For someone whose particular interest is children and media, it was easy to get lost in the redwood forest of iPad cases, tablets and 3D TVs, and miss the saplings of innovation meant just for young people.

Fortunately, the Kids@Play conference within CES offers a coherent platform for these devices and their followers. 2011 panels covered virtual worlds, interactive learning and -- the session I moderated -- the rise of motion-based devices and content.

Hardware and software that key off of children's activity are important for two big reasons.

First, with growing attention to childhood obesity, it's encouraging to see screens that aren't "lean back" or "lean forward"; they're "jump up and dance around." This movement (pun fully intended) may have begun with the Nintendo Wii, but new devices -- like Microsoft's Kinect for the Xbox 360 and gesture-recognition technology from Omek Interactive -- liberate kids from controllers and wires, engaging the entire body and upping the intensity.

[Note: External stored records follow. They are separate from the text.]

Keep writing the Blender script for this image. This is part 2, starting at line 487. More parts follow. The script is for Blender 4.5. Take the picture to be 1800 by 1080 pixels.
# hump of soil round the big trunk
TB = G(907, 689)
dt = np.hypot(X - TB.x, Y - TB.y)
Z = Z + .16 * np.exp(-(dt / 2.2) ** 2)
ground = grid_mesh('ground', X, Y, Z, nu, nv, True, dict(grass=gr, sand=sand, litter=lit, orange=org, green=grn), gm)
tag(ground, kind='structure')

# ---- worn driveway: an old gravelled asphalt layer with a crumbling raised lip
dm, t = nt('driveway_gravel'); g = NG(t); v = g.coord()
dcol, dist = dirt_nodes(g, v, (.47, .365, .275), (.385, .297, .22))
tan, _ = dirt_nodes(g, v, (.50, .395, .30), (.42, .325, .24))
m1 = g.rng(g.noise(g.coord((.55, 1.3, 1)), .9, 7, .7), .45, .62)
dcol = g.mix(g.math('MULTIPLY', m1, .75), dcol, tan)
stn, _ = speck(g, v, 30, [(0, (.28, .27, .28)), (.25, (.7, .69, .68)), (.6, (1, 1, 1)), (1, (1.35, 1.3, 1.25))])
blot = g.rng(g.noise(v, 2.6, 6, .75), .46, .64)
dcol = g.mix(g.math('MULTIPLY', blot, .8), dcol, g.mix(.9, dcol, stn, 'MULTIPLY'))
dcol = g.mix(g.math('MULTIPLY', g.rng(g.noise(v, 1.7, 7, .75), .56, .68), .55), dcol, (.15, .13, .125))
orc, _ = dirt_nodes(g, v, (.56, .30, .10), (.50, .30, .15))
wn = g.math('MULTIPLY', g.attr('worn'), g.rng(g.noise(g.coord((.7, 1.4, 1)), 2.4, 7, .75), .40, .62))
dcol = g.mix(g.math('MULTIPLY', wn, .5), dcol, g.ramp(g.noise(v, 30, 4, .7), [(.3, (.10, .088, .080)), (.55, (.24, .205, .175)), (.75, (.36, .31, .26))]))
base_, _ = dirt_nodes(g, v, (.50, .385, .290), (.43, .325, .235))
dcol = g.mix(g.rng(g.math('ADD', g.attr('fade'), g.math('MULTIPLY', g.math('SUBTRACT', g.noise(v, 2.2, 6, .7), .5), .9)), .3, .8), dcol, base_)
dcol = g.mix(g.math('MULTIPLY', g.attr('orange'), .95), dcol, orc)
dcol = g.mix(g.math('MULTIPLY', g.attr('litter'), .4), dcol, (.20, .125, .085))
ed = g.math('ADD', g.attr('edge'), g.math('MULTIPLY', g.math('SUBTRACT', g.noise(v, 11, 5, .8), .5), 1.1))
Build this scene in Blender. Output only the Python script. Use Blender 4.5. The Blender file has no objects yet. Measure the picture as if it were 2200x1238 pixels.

The first time I tried Kinect, I swayed tentatively to control my whitewater raft. Quickly, I learned that the game would respond only to energetic side-to-side springing. New York Times technology columnist David Pogue wrote that you can't play Kinect sitting down, and that soon "we'll be hearing doctors say, 'I think your kids really need to play more video games.'"

High-tech gear isn't critical to action-based games. Kids@Play also featured HOPSports, a fitness program that uses widely-available technology and low-tech sports gear. Its DVDs of skill-based exercise regimens, presented by athletes and celebrities, are growing by leaps and bounds (again, intended) worldwide, because they scale from small groups to entire schools and mimic globally-popular sports.

The other, broader, significance of motion-based gaming is that it pares away layers of interface that can distance kids from their play. Instead, it substitutes direct modes, encouragement and rewards for kids to take action.

Consider the progression from keyboard and mouse to multi-touch screen. For young children, the former presents an unnatural hand-eye coordination that distracts from their immersion in play. Touch screen devices allow on-the-mark tap and slide exploration that even toddlers can intuit and accomplish their objectives. Kids@Play even featured one special touch tablet engineered for babies.

Some applications of the touch screen, like typing or playing a piano, take practice to master without haptic feedback. Still, their direct, instantaneous response rewards, and so encourages, exploration and persistence.

The Wii, again, introduced natural motion to video sports game, a radical advance from the keyboard and mouse or pad, button and joystick generation of controllers. Motion-based games literally add depth to the action; at Kids@Play, the co-creator of Sony's Playstation Move showed how its dual, wireless control sticks could be used, in an animated setting or augmented reality, to reach around objects and pull them from behind, or to create things and manipulate them in three dimensions, with remarkable precision. Kinect does away with the controller entirely, and the instant form feedback some games provide facilitates iterative adaptation and learning.

It's easy to envision educational uses of devices that depend on active movement and complex manipulation. Already, game developers are looking at gesture-recognition technologies and touch-screen tablets as vehicles for immersive storytelling, hands-on experimentation, and open-ended exploration.

Video games will never replace real-world play in children's discovery and learning; however, by adding active engagement, intuitive interfaces and personalized correction and reinforcement to game play, we change radically the nature of debate over children and screen time. Parents may find themselves not only allowing, but joining their kids in front of the "move tube."